AIM: Only the lines from the line with "What Blender Python" through the line with "PI = math.pi" should be copied, exactly as they appear, with both ends kept.

ENTRIES SUPPLIED:
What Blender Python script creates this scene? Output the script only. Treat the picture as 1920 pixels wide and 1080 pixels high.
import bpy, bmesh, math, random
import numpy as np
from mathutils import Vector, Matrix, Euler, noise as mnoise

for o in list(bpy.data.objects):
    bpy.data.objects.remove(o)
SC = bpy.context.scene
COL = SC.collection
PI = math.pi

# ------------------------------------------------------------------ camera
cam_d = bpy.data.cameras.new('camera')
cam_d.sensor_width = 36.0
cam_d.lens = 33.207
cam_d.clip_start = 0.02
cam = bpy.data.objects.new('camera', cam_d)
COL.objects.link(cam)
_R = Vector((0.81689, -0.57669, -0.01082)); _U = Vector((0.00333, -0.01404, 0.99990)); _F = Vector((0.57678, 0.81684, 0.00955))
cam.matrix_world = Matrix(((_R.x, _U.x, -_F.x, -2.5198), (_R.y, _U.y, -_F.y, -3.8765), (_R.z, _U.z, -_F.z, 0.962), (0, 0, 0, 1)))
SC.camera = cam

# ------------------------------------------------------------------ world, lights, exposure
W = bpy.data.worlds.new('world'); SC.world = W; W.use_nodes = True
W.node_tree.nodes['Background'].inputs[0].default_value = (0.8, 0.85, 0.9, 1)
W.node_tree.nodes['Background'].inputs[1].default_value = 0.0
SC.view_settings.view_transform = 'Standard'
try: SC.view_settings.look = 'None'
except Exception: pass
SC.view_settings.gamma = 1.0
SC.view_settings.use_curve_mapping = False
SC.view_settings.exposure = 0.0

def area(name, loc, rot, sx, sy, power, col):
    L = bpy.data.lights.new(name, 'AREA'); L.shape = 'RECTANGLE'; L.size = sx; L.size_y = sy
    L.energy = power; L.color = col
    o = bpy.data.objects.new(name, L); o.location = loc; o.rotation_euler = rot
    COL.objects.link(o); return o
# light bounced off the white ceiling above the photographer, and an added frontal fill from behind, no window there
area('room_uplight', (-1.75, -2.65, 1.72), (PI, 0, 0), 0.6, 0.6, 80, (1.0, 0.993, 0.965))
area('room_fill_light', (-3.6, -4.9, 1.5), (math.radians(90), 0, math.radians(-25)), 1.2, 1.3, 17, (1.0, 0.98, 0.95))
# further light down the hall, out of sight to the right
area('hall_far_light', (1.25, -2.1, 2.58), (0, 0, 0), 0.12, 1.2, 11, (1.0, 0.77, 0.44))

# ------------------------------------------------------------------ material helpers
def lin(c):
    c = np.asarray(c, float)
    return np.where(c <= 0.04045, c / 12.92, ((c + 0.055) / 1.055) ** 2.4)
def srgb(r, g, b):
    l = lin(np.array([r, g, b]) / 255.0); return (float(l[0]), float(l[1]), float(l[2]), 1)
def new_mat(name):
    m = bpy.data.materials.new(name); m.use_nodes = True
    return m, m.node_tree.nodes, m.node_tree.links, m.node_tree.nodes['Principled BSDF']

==

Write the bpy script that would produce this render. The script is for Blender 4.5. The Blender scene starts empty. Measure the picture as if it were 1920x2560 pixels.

SOLUTION FOR THIS EXERCISE:
What Blender Python script creates this scene? Output the script only. Treat the picture as 1920 pixels wide and 1080 pixels high.
import bpy, bmesh, math, random
import numpy as np
from mathutils import Vector, Matrix, Euler, noise as mnoise

for o in list(bpy.data.objects):
    bpy.data.objects.remove(o)
SC = bpy.context.scene
COL = SC.collection
PI = math.pi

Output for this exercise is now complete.